* **TASK TO COMPLETE**: All lines from the beginning of the listing through the line with "COL = S.collection" are to be copied word for word; the pictures are not.

* **DATASET EXCERPT**:
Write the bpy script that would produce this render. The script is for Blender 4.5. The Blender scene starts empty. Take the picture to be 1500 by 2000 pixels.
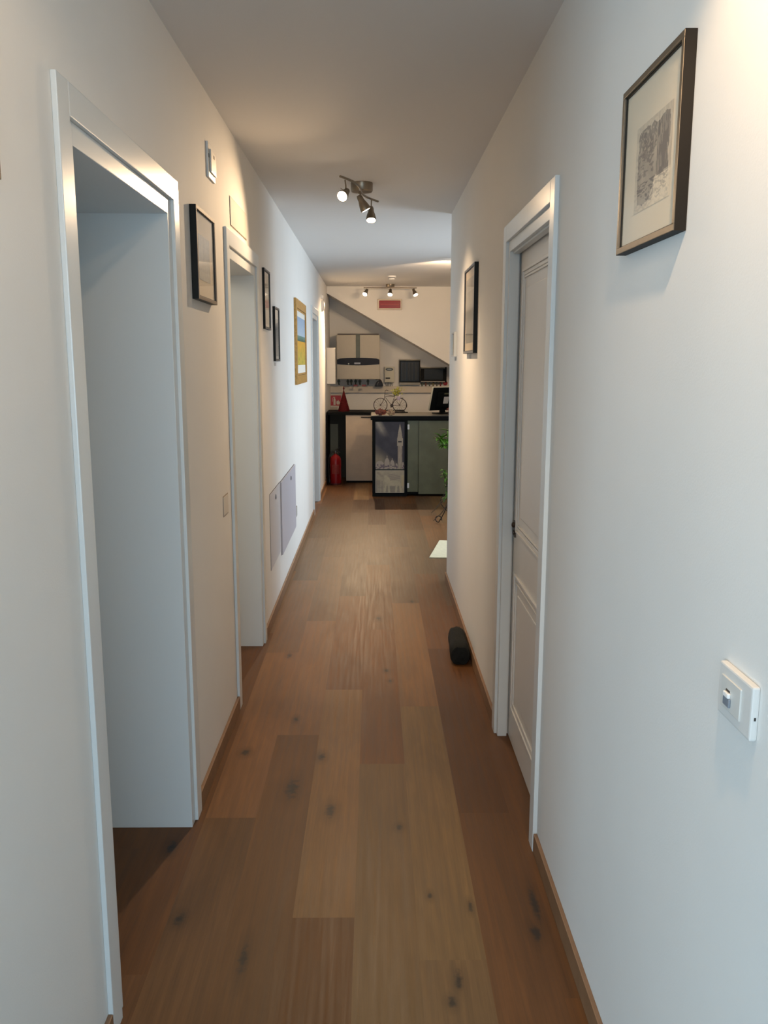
import bpy, bmesh, math, random
from mathutils import Vector, Matrix
random.seed(7)
S = bpy.context.scene
COL = S.collection

# ------------------------------------------------------------------ camera
F_PX, YAW, PITCH, ROLL, CAM_H = 1665.0, 0.012188, 0.174590, 0.0013066, 1.665
def make_camera():
    cy, sy = math.cos(YAW), math.sin(YAW); cp, sp = math.cos(PITCH), math.sin(PITCH)
    f = Vector((sy*cp, cy*cp, -sp)); r = Vector((cy, -sy, 0)); u = r.cross(f)
    r2 = r*math.cos(ROLL) + u*math.sin(ROLL); u2 = u*math.cos(ROLL) - r*math.sin(ROLL)
    cd = bpy.data.cameras.new('camera'); c = bpy.data.objects.new('camera', cd); COL.objects.link(c)
    M = Matrix((r2, u2, -f)).transposed().to_4x4(); M.translation = (0, 0, CAM_H); c.matrix_world = M
    cd.sensor_fit = 'VERTICAL'; cd.sensor_height = 36.0; cd.lens = F_PX/2000*36.0
    cd.clip_start = 0.02; cd.clip_end = 60
    S.camera = c
make_camera()

# ------------------------------------------------------------------ world, lights, exposure
S.view_settings.view_transform = 'Standard'; S.view_settings.look = 'None'
S.view_settings.exposure = 0.53; S.view_settings.gamma = 1.0; S.view_settings.use_curve_mapping = False
w = bpy.data.worlds.new('sky'); S.world = w; w.use_nodes = True
w.node_tree.nodes['Background'].inputs[0].default_value = (0.55, 0.72, 1.0, 1); w.node_tree.nodes['Background'].inputs[1].default_value = 0.6

COOL = (0.57, 0.81, 1.0); COOL_SIDE = (0.78, 0.90, 1.0); WARM = (1.0, 0.69, 0.41)
def area(name, loc, target, sx, sy, power, color, spread=180):
    l = bpy.data.lights.new(name, 'AREA'); l.shape = 'RECTANGLE'; l.size = sx; l.size_y = sy
    l.energy = power; l.color = color; l.spread = math.radians(spread)
    o = bpy.data.objects.new(name, l); COL.objects.link(o); o.location = loc
    o.rotation_euler = (Vector(target)-Vector(loc)).to_track_quat('-Z', 'Y').to_euler(); return o
def spot(name, loc, target, power, color, angle=50, blend=0.5, radius=0.02, parent=None):
    l = bpy.data.lights.new(name, 'SPOT'); l.energy = power; l.color = color
    l.spot_size = math.radians(angle); l.spot_blend = blend; l.shadow_soft_size = radius
    o = bpy.data.objects.new(name, l); COL.objects.link(o); o.location = loc
    o.rotation_euler = (Vector(target)-Vector(loc)).to_track_quat('-Z', 'Y').to_euler(); return o
# daylight through the window of the side room (right) and of the room behind the camera
area('daylight_side_window', (2.58, 7.95, 1.30), (0, 7.75, 1.2), 1.75, 1.8, 34, COOL_SIDE, 125)
area('daylight_back_window', (0.3, -4.25, 1.5), (0.1, 0, 1.1), 2.4, 1.9, 66, COOL)
area('daylight_left_window', (-2.85, -1.6, 1.3), (0.5, 0.9, 1.0), 1.8, 1.9, 128, COOL)
area('daylight_right_window', (2.45, -1.6, 1.3), (-0.6, 1.3, 1.0), 1.8, 1.9, 14, COOL)
area('daylight_room_window', (-2.75, 2.2, 1.5), (-1, 2.4, 1.0), 1.2, 1.4, 3, COOL)
area('room_two_lamp', (-2.1, 4.0, 2.45), (-.8, 4.7, .8), .5, .5, 9, (1.0, .88, .70))

XL, XR, ZC = -0.66, 0.56, 2.71
Y0 = 0.85            # where the corridor begins, behind the camera
YE = 6.38            # where the right wall ends
YF, YR = 12.4, 13.1  # stair flank and recess wall behind it

# ------------------------------------------------------------------ helpers
def lin(r, g, b):
    f = lambda c: (c/255/12.92 if c/255 <= 0.04045 else ((c/255+0.055)/1.055)**2.4)
    return (f(r), f(g), f(b), 1)
def mat(name, rgb, rough=0.5, metal=0.0, spec=0.5, noise=0.0, nscale=20, bump=0.0, bscale=200, emit=None, estr=0, coat=0, trans=0):
    m = bpy.data.materials.new(name); m.use_nodes = True; nt = m.node_tree; b = nt.nodes['Principled BSDF']
    b.inputs['Base Color'].default_value = rgb if len(rgb) == 4 else (*rgb, 1)
    b.inputs['Roughness'].default_value = rough; b.inputs['Metallic'].default_value = metal
    b.inputs['Specular IOR Level'].default_value = spec; b.inputs['Coat Weight'].default_value = coat
    b.inputs['Transmission Weight'].default_value = trans
    if emit: b.inputs['Emission Color'].default_value = (*emit[:3], 1); b.inputs['Emission Strength'].default_value = estr
    tc = nt.nodes.new('ShaderNodeTexCoord')
    if noise:
        n = nt.nodes.new('ShaderNodeTexNoise'); n.inputs['Scale'].default_value = nscale; n.inputs['Detail'].default_value = 4
        nt.links.new(tc.outputs['Object'], n.inputs['Vector'])
        mx = nt.nodes.new('ShaderNodeMix'); mx.data_type = 'RGBA'; mx.blend_type = 'MULTIPLY'; mx.inputs[0].default_value = 1
        r = nt.nodes.new('ShaderNodeMapRange'); r.inputs[1].default_value = .25; r.inputs[2].default_value = .75
        r.inputs[3].default_value = 1-noise; r.inputs[4].default_value = 1
        nt.links.new(n.outputs[0], r.inputs[0]); mx.inputs[6].default_value = b.inputs['Base Color'].default_value
        nt.links.new(r.outputs[0], mx.inputs[7]); nt.links.new(mx.outputs[2], b.inputs['Base Color'])
    if bump:
        n = nt.nodes.new('ShaderNodeTexNoise'); n.inputs['Scale'].default_value = bscale; n.inputs['Detail'].default_value = 3
        nt.links.new(tc.outputs['Object'], n.inputs['Vector'])
        bp = nt.nodes.new('ShaderNodeBump'); bp.inputs['Strength'].default_value = bump; bp.inputs['Distance'].default_value = 0.002
        nt.links.new(n.outputs[0], bp.inputs['Height']); nt.links.new(bp.outputs[0], b.inputs['Normal'])
    return m
def attr_mat(name, rough=0.6, spec=0.4, coat=0.0):
    m = mat(name, (1, 1, 1, 1), rough, 0, spec, coat=coat); nt = m.node_tree
    a = nt.nodes.new('ShaderNodeVertexColor'); a.layer_name = 'Col'
    nt.links.new(a.outputs[0], nt.nodes['Principled BSDF'].inputs['Base Color']); return m

class MB:
    """collects shapes of one part"""
    def __init__(s): s.bm = bmesh.new()
    def box(s, x0, x1, y0, y1, z0, z1, bev=0.0, seg=2):
        b = bmesh.new(); bmesh.ops.create_cube(b, size=1)
        for v in b.verts:
            v.co = Vector((x0+(v.co.x+.5)*(x1-x0), y0+(v.co.y+.5)*(y1-y0), z0+(v.co.z+.5)*(z1-z0)))
        if bev: bmesh.ops.bevel(b, geom=b.edges[:], offset=bev, segments=seg, affect='EDGES', profile=.6)
        s.add(b); return s
    def add(s, b, M=None):
        if M: bmesh.ops.transform(b, matrix=M, verts=b.verts)
        me = bpy.data.meshes.new('t'); b.to_mesh(me); b.free(); s.bm.from_mesh(me); bpy.data.meshes.remove(me); return s
    def prism(s, pts, a0, a1, axis='y', bev=0.0):
        """pts = outline in the two other axes (x,z for y; y,z for x; x,y for z)"""
        b = bmesh.new()
        def P(p, a): return {'y': (p[0], a, p[1]), 'x': (a, p[0], p[1]), 'z': (p[0], p[1], a)}[axis]
        v0 = [b.verts.new(P(p, a0)) for p in pts]; v1 = [b.verts.new(P(p, a1)) for p in pts]; n = len(pts)
        b.faces.new(v0); b.faces.new(v1[::-1])
        for i in range(n): b.faces.new((v0[i], v0[(i+1) % n], v1[(i+1) % n], v1[i]))
        bmesh.ops.recalc_face_normals(b, faces=b.faces[:])
        if bev: bmesh.ops.bevel(b, geom=b.edges[:], offset=bev, segments=2, affect='EDGES')
        s.add(b); return s
    def lathe(s, prof, n=28, M=None):
        b = bmesh.new(); rings = []
        for r, z in prof:
            rings.append([b.verts.new((r*math.cos(2*math.pi*i/n), r*math.sin(2*math.pi*i/n), z)) for i in range(n)] if r > 1e-5 else [b.verts.new((0, 0, z))])
        for a, c in zip(rings, rings[1:]):
            for i in range(n):
                j = (i+1) % n
                if len(a) > 1 and len(c) > 1: b.faces.new((a[i], a[j], c[j], c[i]))
                elif len(a) > 1: b.faces.new((a[i], a[j], c[0]))
                elif len(c) > 1: b.faces.new((a[0], c[j], c[i]))
        if len(rings[0]) > 1: b.faces.new(rings[0][::-1])
        if len(rings[-1]) > 1: b.faces.new(rings[-1])
        bmesh.ops.recalc_face_normals(b, faces=b.faces[:])
        s.add(b, M); return s
    def tube(s, pts, r, n=10, taper=None, closed=False, cap=True):
        pts = [Vector(p) for p in pts]; b = bmesh.new(); rings = []; N = len(pts); up = None
        for i, p in enumerate(pts):
            if closed: t = (pts[(i+1) % N]-pts[i-1]).normalized()
            else: t = (pts[min(i+1, N-1)]-pts[max(i-1, 0)]).normalized()
            if up is None: up = Vector((0, 0, 1)) if abs(t.z) < .9 else Vector((1, 0, 0))
            a = t.cross(up).normalized(); up = a.cross(t).normalized()
            rr = r if taper is None else r+(taper-r)*i/(N-1)
            rings.append([b.verts.new(p+rr*(a*math.cos(2*math.pi*k/n)+up*math.sin(2*math.pi*k/n))) for k in range(n)])
        for i in range(N if closed else N-1):
            A, B = rings[i], rings[(i+1) % N]
            for k in range(n): b.faces.new((A[k], A[(k+1) % n], B[(k+1) % n], B[k]))
        if cap and not closed: b.faces.new(rings[0][::-1]); b.faces.new(rings[-1])
        bmesh.ops.recalc_face_normals(b, faces=b.faces[:])
        s.add(b); return s
    def build(s, name, m, parent=None, smooth=False, origin=None):
        me = bpy.data.meshes.new(name)
        if parent is not None:
            bmesh.ops.transform(s.bm, matrix=root_matrix(parent).inverted(), verts=s.bm.verts)
        elif origin is not None:
            bmesh.ops.translate(s.bm, vec=-Vector(origin), verts=s.bm.verts)
        s.bm.to_mesh(me); s.bm.free(); me.materials.append(m)
        o = bpy.data.objects.new(name, me); COL.objects.link(o)
        if parent is not None: o.parent = parent
        elif origin is not None: o.location = origin
        if smooth:
            for p in me.polygons: p.use_smooth = True
            try: me.set_sharp_from_angle(angle=math.radians(40))
            except Exception: pass
        return o
def root_matrix(o):
    M = Matrix.LocRotScale(o.location, o.rotation_euler, o.scale)
    return root_matrix(o.parent) @ M if o.parent else M
def tag(o, label, cat, group=None, kind=None):
    o['label'] = label; o['category'] = cat
    if group: o['group'] = group
    if kind: o['kind'] = kind
    return o
def thing(name, loc, label, cat, group=None):
    o = bpy.data.objects.new(name, None); COL.objects.link(o); o.location = loc; o.empty_display_size = .05
    return tag(o, label, cat, group)
def struct(o): o['kind'] = 'structure'; return o
def art(name, parent, origin, U, V, w, h, nu, nv, fn, m):
    """a flat printed sheet: grid of w x h metres, fn(u,v)->linear rgb of the print itself"""
    b = bmesh.new(); O = Vector(origin); U = Vector(U); V = Vector(V)
    g = [[b.verts.new(O+U*(w*i/nu)+V*(h*j/nv)) for i in range(nu+1)] for j in range(nv+1)]
    for j in range(nv):
        for i in range(nu): b.faces.new((g[j][i], g[j][i+1], g[j+1][i+1], g[j+1][i]))
    if parent is not None: bmesh.ops.transform(b, matrix=root_matrix(parent).inverted(), verts=b.verts)
    me = bpy.data.meshes.new(name); b.to_mesh(me); b.free()
    ca = me.color_attributes.new('Col', 'FLOAT_COLOR', 'CORNER'); k = 0
    for j in range(nv):
        for i in range(nu):
            c = fn((i+.5)/nu, (j+.5)/nv)
            for _ in range(4): ca.data[k].color = (*c[:3], 1); k += 1
    me.materials.append(m); o = bpy.data.objects.new(name, me); COL.objects.link(o); o.parent = parent; return o
def vnoise(x, y, s=0):
    def h(i, j):
        n = math.sin(i*127.1+j*311.7+s*74.7)*43758.5453; return n-math.floor(n)
    i, j = math.floor(x), math.floor(y); fx, fy = x-i, y-j; fx = fx*fx*(3-2*fx); fy = fy*fy*(3-2*fy)
    return (h(i, j)*(1-fx)+h(i+1, j)*fx)*(1-fy)+(h(i, j+1)*(1-fx)+h(i+1, j+1)*fx)*fy
def fbm(x, y, s=0): return sum(vnoise(x*2**k, y*2**k, s+k)*.5**(k+1) for k in range(4))
def mixc(a, b, t): t = max(0, min(1, t)); return tuple(a[i]*(1-t)+b[i]*t for i in range(3))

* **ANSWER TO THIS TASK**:
Write the bpy script that would produce this render. The script is for Blender 4.5. The Blender scene starts empty. Take the picture to be 1500 by 2000 pixels.
import bpy, bmesh, math, random
from mathutils import Vector, Matrix
random.seed(7)
S = bpy.context.scene
COL = S.collection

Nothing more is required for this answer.